Johnny
Johnny, le roman-western de Catherine Soullard, possède le pouvoir féerique de faire renaître le même mirage plusieurs fois de suite sous nos yeux. A partir d’une silhouette de cow-boy à cheval surgissant du fond du désert sur la route d’Albuquerque parmi les rafales de vent…
C’est le mirage d’une légende célèbre qui revient. Celle de Johnny Guitar que nous avons tous aperçu pour la première fois dans le film mythique (1954) de Nicholas Ray.

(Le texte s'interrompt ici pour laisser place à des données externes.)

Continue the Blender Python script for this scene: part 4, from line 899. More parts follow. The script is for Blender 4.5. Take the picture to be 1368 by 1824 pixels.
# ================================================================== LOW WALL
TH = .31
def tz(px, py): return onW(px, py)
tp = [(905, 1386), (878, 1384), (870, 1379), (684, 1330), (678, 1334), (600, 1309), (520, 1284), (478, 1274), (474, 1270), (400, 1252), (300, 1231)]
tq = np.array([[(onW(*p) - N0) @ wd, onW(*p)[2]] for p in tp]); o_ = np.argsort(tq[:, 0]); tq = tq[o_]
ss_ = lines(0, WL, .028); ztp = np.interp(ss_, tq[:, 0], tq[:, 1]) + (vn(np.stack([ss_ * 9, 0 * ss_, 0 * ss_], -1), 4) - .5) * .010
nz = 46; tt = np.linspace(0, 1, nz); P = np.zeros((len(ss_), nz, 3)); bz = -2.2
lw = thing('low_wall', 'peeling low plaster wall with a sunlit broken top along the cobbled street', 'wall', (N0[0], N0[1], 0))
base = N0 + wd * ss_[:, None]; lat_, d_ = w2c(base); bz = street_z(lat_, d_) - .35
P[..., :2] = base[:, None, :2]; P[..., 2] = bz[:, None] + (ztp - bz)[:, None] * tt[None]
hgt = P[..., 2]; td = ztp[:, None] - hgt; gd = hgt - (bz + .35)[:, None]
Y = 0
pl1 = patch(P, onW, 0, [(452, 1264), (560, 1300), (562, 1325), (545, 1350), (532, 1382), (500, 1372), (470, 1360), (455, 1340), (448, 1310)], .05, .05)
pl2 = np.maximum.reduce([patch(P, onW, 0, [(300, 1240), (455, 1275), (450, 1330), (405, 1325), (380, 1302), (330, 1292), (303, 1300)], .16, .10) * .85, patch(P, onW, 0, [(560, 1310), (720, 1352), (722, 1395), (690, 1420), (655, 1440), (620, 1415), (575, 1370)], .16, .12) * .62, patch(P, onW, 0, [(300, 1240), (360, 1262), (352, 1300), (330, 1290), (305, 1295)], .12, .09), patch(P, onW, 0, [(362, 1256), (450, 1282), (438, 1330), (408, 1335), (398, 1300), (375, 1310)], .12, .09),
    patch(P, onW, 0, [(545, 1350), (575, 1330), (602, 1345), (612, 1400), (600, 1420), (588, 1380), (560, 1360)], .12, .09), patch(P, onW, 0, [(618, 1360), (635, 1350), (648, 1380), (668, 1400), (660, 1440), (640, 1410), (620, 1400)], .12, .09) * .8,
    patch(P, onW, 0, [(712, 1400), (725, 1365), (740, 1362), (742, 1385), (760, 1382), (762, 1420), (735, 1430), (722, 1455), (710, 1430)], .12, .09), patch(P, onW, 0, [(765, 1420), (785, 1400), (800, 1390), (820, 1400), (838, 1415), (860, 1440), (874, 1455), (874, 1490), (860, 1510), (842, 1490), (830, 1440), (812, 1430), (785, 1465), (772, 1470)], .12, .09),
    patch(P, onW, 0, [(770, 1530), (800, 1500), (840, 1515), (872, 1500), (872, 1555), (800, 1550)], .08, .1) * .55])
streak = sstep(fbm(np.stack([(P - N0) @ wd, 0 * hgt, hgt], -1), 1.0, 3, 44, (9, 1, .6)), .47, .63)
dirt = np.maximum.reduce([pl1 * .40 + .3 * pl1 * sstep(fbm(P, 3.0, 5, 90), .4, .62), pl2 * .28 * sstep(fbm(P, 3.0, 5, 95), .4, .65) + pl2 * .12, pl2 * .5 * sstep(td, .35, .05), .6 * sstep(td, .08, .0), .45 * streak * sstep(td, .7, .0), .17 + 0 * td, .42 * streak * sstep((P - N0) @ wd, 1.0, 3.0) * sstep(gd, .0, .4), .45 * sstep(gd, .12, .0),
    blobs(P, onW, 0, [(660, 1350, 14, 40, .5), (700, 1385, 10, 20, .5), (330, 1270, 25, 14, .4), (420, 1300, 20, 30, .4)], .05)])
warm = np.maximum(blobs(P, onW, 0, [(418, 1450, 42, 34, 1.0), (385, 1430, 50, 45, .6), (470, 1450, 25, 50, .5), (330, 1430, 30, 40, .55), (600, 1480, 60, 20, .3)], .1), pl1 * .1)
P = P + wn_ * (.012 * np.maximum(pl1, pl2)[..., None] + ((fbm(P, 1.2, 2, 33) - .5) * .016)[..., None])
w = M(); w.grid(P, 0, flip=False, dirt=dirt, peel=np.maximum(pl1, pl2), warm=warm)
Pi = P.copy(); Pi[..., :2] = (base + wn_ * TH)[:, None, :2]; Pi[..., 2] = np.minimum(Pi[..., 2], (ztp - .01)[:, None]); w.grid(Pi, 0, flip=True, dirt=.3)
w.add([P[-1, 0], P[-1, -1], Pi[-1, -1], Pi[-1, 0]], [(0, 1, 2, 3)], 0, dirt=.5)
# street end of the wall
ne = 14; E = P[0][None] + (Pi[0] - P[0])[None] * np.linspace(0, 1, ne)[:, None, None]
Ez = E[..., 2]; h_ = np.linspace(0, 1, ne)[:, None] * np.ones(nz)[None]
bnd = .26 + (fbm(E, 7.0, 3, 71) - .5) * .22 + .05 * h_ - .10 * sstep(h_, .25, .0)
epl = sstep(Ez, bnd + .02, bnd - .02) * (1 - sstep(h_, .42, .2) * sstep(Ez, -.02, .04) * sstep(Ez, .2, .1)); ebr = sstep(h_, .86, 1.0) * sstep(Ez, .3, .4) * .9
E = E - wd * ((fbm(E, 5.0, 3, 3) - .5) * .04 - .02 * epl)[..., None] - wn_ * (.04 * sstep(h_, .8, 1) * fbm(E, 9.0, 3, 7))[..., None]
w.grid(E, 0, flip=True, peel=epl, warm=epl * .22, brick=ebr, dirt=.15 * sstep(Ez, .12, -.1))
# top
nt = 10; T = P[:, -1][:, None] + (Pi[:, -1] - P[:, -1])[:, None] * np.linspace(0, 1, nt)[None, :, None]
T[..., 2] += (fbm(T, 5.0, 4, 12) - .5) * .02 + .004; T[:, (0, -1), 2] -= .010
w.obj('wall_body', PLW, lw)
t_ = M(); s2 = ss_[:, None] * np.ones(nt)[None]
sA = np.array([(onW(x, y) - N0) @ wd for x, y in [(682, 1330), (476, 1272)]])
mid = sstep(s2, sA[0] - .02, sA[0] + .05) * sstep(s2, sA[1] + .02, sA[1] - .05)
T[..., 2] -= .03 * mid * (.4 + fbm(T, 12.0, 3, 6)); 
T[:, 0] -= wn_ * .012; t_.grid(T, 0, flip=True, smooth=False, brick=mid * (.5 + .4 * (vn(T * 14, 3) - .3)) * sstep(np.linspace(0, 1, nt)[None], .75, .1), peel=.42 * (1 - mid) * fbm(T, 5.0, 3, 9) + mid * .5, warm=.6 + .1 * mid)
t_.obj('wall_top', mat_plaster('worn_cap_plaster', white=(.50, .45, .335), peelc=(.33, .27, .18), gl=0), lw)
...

Autour de la relation triangulaire entre Vienna, Johnny Guitar et Dancing Kid. Voilà qu’elle reprend sous la plume légère et envoûtante de Catherine Soullard, cette histoire, mais dans un suspense encore plus étiré qu’à l’écran. Qui nous fait soudain entrevoir entre les coups de feu, les face-à-face tendus à l’extrême et les gestes furtifs… l’acuité d’un désir amoureux éternellement hors de portée. Éternellement au-delà des horizons et des destins. Au point qu’il nous conduit peu à peu dans le hors champ, là où la caméra semble tout à coup se retourner vers la narratrice comme un miroir-revolver pour sonder les reflets changeants de son identité. Car à force de se repasser en boucle les images de Johnny, voilà qu’elle cède peu à peu à une sorte de sentiment de déjà vu, effet probable de l’hypnose où les personnages du film deviennent réalité. Comme si elle se mettait à ouvrir les yeux à son tour et à saisir une part de son histoire enfouie : sa propre mère, si renfermée, si belle mais si froide, sa propre mère est une autre Vienna. Elle revoit tout à coup ses cigarettes marqués de rouge qui sentent Jicky, Vol de Nuit et Chamade, et son air rembruni comme cuit au soleil d’une attente invisible. Elle revoit ses gestes, elle remonte le film de sa vie à l’envers. Jusqu’au jour où sa mère lui révèle tout à coup à bout de force sur son lit d’hôpital le secret qui la ronge : cet homme qu’elle aima désespérément dans sa jeunesse pendant les années quarante, mais qu’elle ne revit jamais, quand il partit pour l’Indochine, cet homme restera à jamais son Johnny. Le personnage de film est donc devenu personnage de roman, à ceci près que le roman raconte une histoire vraie. Une histoire d’amour brisé qui revient par spirales sur la guitare de Catherine Soullard comme s’il s’agissait d’une ballade très ancienne, d’une ballade qu’on se fredonne en chemin et qui s’arrête tout à coup. Quand une balle touche le Kid en plein front, l’homme invincible accouru, les bras grands ouverts, pour celle qu’il a toujours aimée en vain. Quand la narratrice comprend quel absence d’amour la relie pour toujours à cette Vienna au cœur détruit.
De l’imaginaire érotique de Johnny, Catherine Soullard a tiré une superbe chanson de geste dont la narration, aux réminiscences étroitement entrelacées, porte les vagues et les soupirs.